It’s been three days since Michael Thomas’ camera recorded the shooting death of an unarmed white man in Bexar, Texas, at the hands of the police. But unlike Michael Brown, this unarmed man’s death won’t be the cause for any coordinated demonstrations.
There won’t be any die-ins. His death won’t warrant that pro-athletes, singers, and movie stars show their solidarity in front of the nation by holding their hands up.
And, shamefully, it’s because he’s white.
After robbery suspect Michael Brown’s scuffle with Officer Darren Wilson resulted in the 18-year-old’s death, Ferguson, Missouri was mired for months in a mix of mass riots and peaceful protests.
Four months later and 950 miles away, America was again engulfed in grievance-driven tumult after a grand jury elected not to indict a New York police officer who had placed Eric Garner in a death-inducing chokehold.
After repeat offender Freddie Gray died from a severe spinal cord injury he reportedly sustained while in police custody, rioters rocked the city of Baltimore and burned businesses to the ground.

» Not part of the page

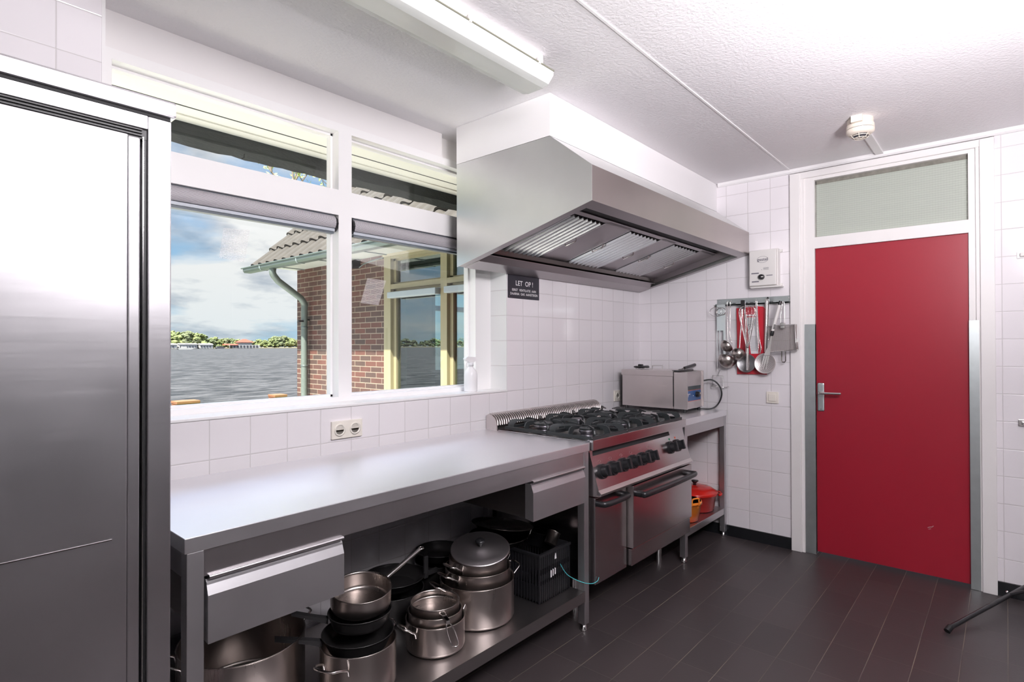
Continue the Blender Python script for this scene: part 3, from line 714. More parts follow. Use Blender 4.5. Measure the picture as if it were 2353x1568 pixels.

So, naturally, one would think that cellphone video capturing a fatal sheriff’s deputy-involved shooting of a white man with his hands up would inspire protests and widespread press coverage.
“Certainly what’s in the video is cause for concern,” Bexar County Sheriff Susan Pamerleau said.
Remember, “Hands up, don’t shoot,” quickly became the battle cry for Black Lives Matter–even after President Obama’s own Justice Department investigation concluded that Michael Brown did not have his hands up when Officer Wilson fired the fatal shots.
And still, “Hands up, don’t shoot,” remains the big lie. America’s new and obnoxious grievance group needed a mantra, facts be damned.
There were false witness statements in Ferguson. There’s video in Bexar.
Sure, black people do care about and protest the persistent problem of black crime. But let’s be honest: most black Americans are about as indignant about cops killing white people as they are about black teenagers killing other black teenagers–even though the latter is an endlessly vexing dilemma.
And don’t expect America’s racially-obsessed media to send camera crews and reporters to Bexar, Texas, either. The same press that persistently pumps out updates about black men being shot by police won’t produce wall-to-wall coverage featuring the “Unarmed White Man Killed by Police” narrative.
There’s a callous disassociation of a police victim’s race and their humanity if he happens to be white when killed by a cop.
Black Lives Matter leader Shaun King says that he and his outfit’s “focus will continue to be ending police brutality” because he believes “it is the pre-eminent civil rights issue of modern America.”
So, I challenge Black Lives Matter: make this white man’s death matter.